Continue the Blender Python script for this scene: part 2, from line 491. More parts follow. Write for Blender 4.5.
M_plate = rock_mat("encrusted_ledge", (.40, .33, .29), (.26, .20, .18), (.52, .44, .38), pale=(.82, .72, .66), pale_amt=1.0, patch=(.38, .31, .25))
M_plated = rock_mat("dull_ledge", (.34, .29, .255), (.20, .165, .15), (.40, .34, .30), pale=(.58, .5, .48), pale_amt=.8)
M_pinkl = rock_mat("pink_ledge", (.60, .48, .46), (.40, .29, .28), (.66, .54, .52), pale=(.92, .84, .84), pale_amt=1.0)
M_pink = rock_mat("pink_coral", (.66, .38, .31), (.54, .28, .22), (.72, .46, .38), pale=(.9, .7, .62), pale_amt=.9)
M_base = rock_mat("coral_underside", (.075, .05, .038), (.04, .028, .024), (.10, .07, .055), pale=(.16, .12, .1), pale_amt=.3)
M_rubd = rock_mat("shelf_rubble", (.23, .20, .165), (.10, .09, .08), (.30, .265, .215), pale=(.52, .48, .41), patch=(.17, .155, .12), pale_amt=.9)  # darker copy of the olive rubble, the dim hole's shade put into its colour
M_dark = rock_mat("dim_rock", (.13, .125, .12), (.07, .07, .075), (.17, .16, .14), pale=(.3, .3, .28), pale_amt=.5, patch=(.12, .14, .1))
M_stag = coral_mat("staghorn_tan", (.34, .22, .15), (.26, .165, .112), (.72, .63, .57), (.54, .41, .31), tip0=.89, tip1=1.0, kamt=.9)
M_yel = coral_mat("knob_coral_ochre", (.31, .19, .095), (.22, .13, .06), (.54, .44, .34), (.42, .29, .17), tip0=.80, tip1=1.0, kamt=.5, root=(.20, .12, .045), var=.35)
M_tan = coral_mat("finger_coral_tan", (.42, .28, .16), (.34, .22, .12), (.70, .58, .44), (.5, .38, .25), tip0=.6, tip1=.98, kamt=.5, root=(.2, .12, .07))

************

Instructions to follow
Print the complete listing again, exactly as it stands.

Problem solution
Continue the Blender Python script for this scene: part 2, from line 491. More parts follow. Write for Blender 4.5.
M_plate = rock_mat("encrusted_ledge", (.40, .33, .29), (.26, .20, .18), (.52, .44, .38), pale=(.82, .72, .66), pale_amt=1.0, patch=(.38, .31, .25))
M_plated = rock_mat("dull_ledge", (.34, .29, .255), (.20, .165, .15), (.40, .34, .30), pale=(.58, .5, .48), pale_amt=.8)
M_pinkl = rock_mat("pink_ledge", (.60, .48, .46), (.40, .29, .28), (.66, .54, .52), pale=(.92, .84, .84), pale_amt=1.0)
M_pink = rock_mat("pink_coral", (.66, .38, .31), (.54, .28, .22), (.72, .46, .38), pale=(.9, .7, .62), pale_amt=.9)
M_base = rock_mat("coral_underside", (.075, .05, .038), (.04, .028, .024), (.10, .07, .055), pale=(.16, .12, .1), pale_amt=.3)
M_rubd = rock_mat("shelf_rubble", (.23, .20, .165), (.10, .09, .08), (.30, .265, .215), pale=(.52, .48, .41), patch=(.17, .155, .12), pale_amt=.9)  # darker copy of the olive rubble, the dim hole's shade put into its colour
M_dark = rock_mat("dim_rock", (.13, .125, .12), (.07, .07, .075), (.17, .16, .14), pale=(.3, .3, .28), pale_amt=.5, patch=(.12, .14, .1))
M_stag = coral_mat("staghorn_tan", (.34, .22, .15), (.26, .165, .112), (.72, .63, .57), (.54, .41, .31), tip0=.89, tip1=1.0, kamt=.9)
M_yel = coral_mat("knob_coral_ochre", (.31, .19, .095), (.22, .13, .06), (.54, .44, .34), (.42, .29, .17), tip0=.80, tip1=1.0, kamt=.5, root=(.20, .12, .045), var=.35)
M_tan = coral_mat("finger_coral_tan", (.42, .28, .16), (.34, .22, .12), (.70, .58, .44), (.5, .38, .25), tip0=.6, tip1=.98, kamt=.5, root=(.2, .12, .07))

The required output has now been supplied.